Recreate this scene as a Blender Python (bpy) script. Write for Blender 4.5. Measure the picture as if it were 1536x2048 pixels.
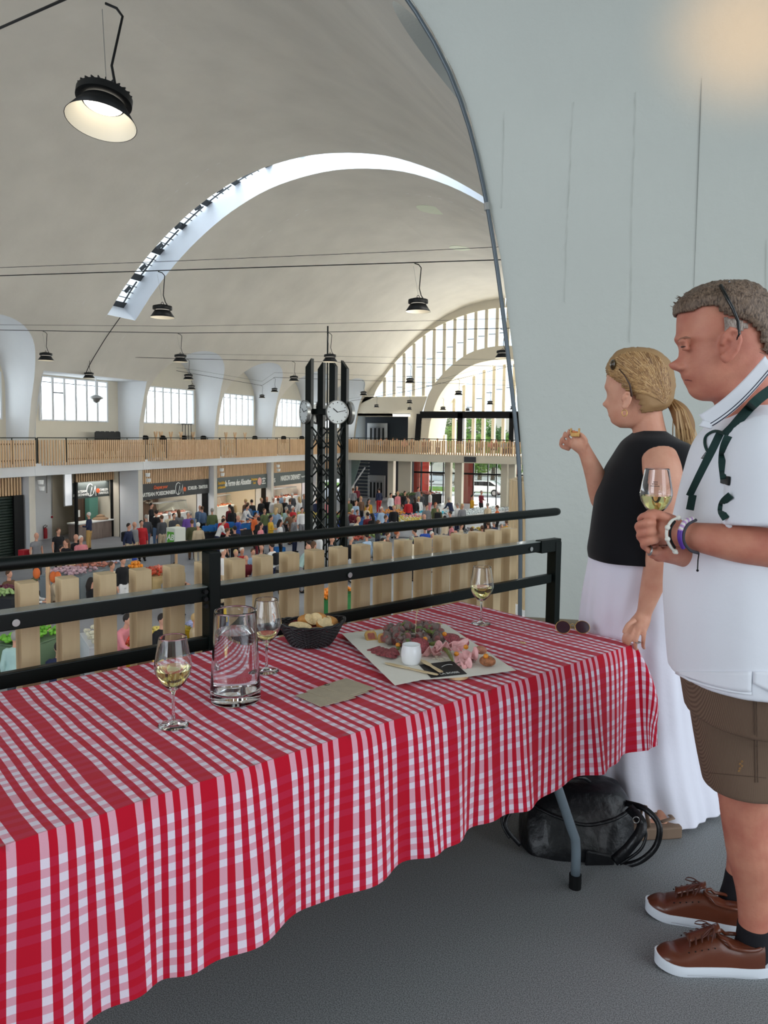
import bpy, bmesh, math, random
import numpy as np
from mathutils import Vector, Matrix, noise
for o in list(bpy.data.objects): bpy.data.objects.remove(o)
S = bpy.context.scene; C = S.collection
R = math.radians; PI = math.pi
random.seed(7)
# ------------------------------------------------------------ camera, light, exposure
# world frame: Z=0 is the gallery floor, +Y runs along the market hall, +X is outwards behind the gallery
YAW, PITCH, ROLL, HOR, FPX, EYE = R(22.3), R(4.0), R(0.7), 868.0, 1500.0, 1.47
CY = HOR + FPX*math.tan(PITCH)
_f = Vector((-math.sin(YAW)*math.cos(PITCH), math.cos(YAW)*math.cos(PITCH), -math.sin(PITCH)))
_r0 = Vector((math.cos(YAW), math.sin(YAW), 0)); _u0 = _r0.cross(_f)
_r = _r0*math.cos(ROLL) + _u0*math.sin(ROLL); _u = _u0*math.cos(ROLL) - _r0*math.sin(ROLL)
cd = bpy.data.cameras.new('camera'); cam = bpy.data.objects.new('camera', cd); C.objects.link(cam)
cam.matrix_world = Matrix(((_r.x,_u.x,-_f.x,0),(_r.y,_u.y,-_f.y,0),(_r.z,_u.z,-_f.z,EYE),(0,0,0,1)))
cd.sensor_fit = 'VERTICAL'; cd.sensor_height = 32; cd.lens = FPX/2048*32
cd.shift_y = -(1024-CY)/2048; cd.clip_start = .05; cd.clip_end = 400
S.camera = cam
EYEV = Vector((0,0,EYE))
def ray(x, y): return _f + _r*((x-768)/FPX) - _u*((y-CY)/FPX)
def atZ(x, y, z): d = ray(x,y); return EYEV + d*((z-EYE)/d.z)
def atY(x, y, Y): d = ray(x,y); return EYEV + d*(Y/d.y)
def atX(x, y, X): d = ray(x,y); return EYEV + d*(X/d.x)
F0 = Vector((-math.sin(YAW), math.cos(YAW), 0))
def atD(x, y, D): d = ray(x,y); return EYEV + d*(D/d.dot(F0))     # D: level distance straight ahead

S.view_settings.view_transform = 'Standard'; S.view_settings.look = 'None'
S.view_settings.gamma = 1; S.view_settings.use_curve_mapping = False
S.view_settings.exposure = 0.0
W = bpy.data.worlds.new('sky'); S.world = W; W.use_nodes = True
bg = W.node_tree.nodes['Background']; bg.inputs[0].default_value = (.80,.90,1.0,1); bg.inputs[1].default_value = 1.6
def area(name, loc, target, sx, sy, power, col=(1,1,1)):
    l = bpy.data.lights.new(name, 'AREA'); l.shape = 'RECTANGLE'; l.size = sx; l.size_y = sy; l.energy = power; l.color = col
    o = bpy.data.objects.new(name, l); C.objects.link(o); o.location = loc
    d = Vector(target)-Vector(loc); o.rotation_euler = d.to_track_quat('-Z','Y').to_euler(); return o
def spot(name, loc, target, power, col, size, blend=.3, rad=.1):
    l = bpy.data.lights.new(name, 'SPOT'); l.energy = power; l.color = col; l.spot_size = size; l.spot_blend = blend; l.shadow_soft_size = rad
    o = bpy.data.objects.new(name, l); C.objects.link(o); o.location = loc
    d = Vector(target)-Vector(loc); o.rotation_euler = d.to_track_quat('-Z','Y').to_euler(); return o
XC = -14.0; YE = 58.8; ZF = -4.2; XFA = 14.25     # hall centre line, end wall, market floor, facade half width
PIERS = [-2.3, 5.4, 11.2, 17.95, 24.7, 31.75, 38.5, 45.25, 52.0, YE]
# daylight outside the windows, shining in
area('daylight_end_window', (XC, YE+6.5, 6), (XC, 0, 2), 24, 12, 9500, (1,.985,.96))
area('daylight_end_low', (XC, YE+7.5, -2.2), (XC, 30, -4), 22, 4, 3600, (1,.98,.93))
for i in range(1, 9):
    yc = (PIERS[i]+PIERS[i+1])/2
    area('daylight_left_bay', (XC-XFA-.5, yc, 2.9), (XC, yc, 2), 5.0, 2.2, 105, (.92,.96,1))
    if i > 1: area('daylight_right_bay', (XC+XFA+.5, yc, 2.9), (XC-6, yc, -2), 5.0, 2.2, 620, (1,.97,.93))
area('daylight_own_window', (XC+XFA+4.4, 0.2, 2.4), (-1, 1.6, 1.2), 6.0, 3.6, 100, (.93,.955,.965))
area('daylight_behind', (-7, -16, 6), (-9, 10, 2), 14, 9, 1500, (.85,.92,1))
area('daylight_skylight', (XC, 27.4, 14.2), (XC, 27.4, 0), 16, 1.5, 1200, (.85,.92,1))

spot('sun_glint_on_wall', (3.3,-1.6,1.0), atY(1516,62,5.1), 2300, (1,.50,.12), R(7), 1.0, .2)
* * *
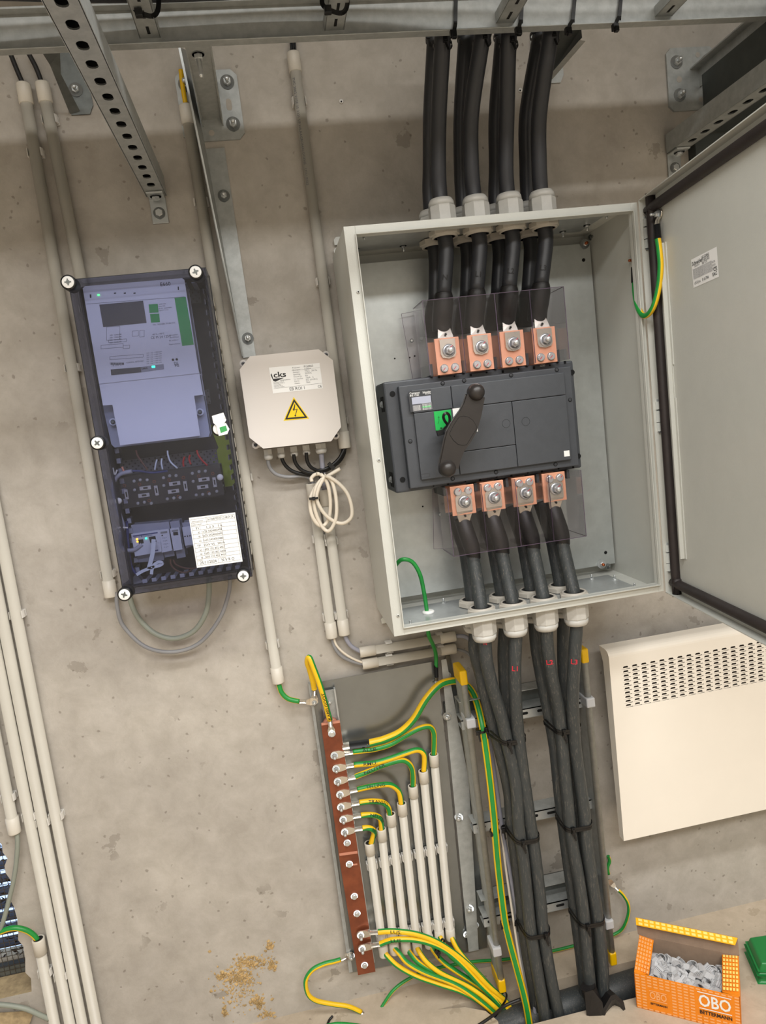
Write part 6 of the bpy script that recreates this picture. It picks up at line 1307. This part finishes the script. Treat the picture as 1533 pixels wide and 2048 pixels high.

▶ [Work to do]:
Extract every line of the records above that contains the word "scene".

▶ [The output]:
Recreate this scene as a Blender Python (bpy) script. Write for Blender 4.5. Measure the picture as if it were 1536x2048 pixels.
S = bpy.context.scene; C = S.collection